* DATASET *
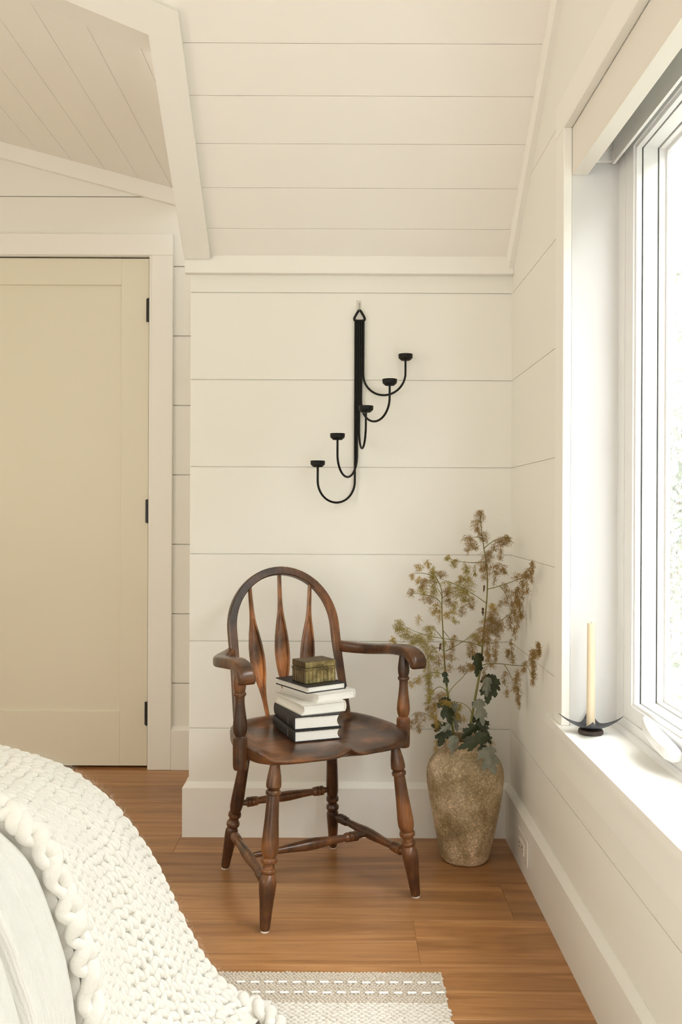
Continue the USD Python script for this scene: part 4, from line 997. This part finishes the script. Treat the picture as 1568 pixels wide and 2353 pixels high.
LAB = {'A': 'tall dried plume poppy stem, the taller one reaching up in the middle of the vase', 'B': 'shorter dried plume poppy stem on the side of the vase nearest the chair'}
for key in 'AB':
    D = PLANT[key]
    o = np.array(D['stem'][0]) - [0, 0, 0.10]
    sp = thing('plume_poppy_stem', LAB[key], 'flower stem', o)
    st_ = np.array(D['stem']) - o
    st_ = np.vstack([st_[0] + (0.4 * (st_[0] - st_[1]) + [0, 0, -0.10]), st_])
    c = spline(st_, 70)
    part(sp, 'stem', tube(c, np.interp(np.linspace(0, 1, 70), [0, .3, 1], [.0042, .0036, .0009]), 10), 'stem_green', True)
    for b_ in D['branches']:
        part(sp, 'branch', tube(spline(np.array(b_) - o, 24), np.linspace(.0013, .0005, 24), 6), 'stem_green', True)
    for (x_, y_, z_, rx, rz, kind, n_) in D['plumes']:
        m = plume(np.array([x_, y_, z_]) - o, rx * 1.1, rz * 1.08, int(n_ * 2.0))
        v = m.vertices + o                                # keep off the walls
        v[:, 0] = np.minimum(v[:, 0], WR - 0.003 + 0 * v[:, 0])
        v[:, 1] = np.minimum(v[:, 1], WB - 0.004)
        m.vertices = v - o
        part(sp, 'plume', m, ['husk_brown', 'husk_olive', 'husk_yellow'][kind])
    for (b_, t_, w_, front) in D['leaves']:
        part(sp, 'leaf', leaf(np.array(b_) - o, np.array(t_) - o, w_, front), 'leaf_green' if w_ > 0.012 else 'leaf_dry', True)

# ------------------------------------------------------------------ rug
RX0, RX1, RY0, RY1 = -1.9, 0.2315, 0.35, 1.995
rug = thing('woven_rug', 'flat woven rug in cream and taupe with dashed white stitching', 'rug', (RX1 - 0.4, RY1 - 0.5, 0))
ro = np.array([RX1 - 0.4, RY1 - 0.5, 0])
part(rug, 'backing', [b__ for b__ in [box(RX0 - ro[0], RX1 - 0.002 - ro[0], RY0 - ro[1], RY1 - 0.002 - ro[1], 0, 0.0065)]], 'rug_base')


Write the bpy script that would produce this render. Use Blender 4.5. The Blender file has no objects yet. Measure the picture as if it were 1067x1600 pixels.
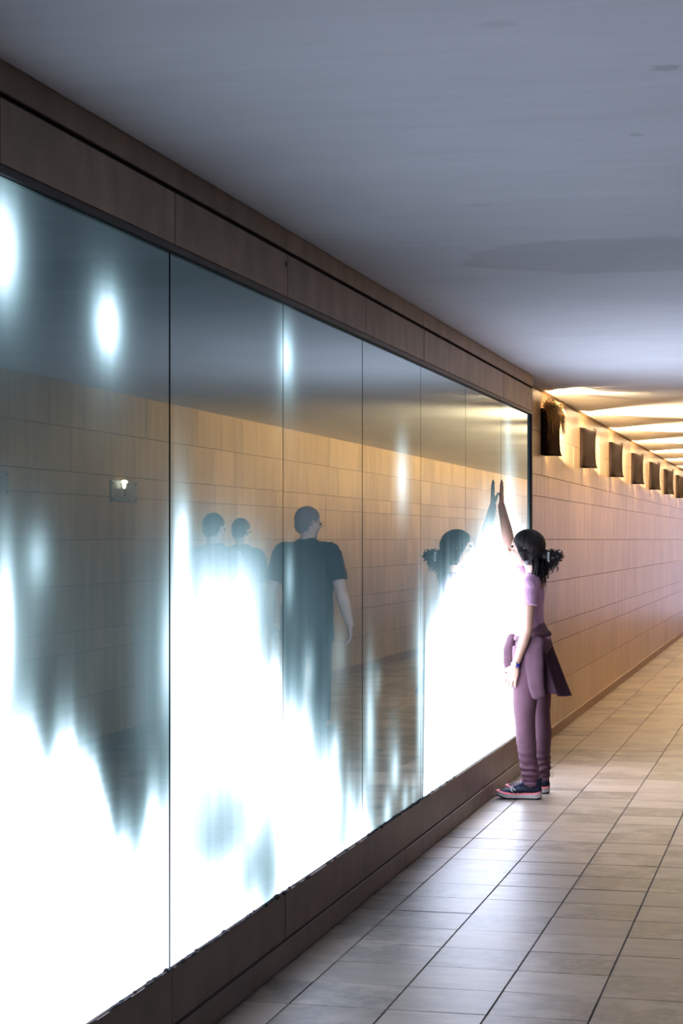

* WHAT YOU SHOULD DO *
In your copy of the records, include no pictures; repeat everything else exactly.

* FULL RESPONSE *
Continue the USD Python script for this scene: part 4, from line 997. This part finishes the script. Treat the picture as 1568 pixels wide and 2353 pixels high.
LAB = {'A': 'tall dried plume poppy stem, the taller one reaching up in the middle of the vase', 'B': 'shorter dried plume poppy stem on the side of the vase nearest the chair'}
for key in 'AB':
    D = PLANT[key]
    o = np.array(D['stem'][0]) - [0, 0, 0.10]
    sp = thing('plume_poppy_stem', LAB[key], 'flower stem', o)
    st_ = np.array(D['stem']) - o
    st_ = np.vstack([st_[0] + (0.4 * (st_[0] - st_[1]) + [0, 0, -0.10]), st_])
    c = spline(st_, 70)
    part(sp, 'stem', tube(c, np.interp(np.linspace(0, 1, 70), [0, .3, 1], [.0042, .0036, .0009]), 10), 'stem_green', True)
    for b_ in D['branches']:
        part(sp, 'branch', tube(spline(np.array(b_) - o, 24), np.linspace(.0013, .0005, 24), 6), 'stem_green', True)
    for (x_, y_, z_, rx, rz, kind, n_) in D['plumes']:
        m = plume(np.array([x_, y_, z_]) - o, rx * 1.1, rz * 1.08, int(n_ * 2.0))
        v = m.vertices + o                                # keep off the walls
        v[:, 0] = np.minimum(v[:, 0], WR - 0.003 + 0 * v[:, 0])
        v[:, 1] = np.minimum(v[:, 1], WB - 0.004)
        m.vertices = v - o
        part(sp, 'plume', m, ['husk_brown', 'husk_olive', 'husk_yellow'][kind])
    for (b_, t_, w_, front) in D['leaves']:
        part(sp, 'leaf', leaf(np.array(b_) - o, np.array(t_) - o, w_, front), 'leaf_green' if w_ > 0.012 else 'leaf_dry', True)

# ------------------------------------------------------------------ rug
RX0, RX1, RY0, RY1 = -1.9, 0.2315, 0.35, 1.995
rug = thing('woven_rug', 'flat woven rug in cream and taupe with dashed white stitching', 'rug', (RX1 - 0.4, RY1 - 0.5, 0))
ro = np.array([RX1 - 0.4, RY1 - 0.5, 0])
part(rug, 'backing', [b__ for b__ in [box(RX0 - ro[0], RX1 - 0.002 - ro[0], RY0 - ro[1], RY1 - 0.002 - ro[1], 0, 0.0065)]], 'rug_base')


Write the bpy script that would produce this render. Use Blender 4.5. The Blender file has no objects yet. Measure the picture as if it were 1067x1600 pixels.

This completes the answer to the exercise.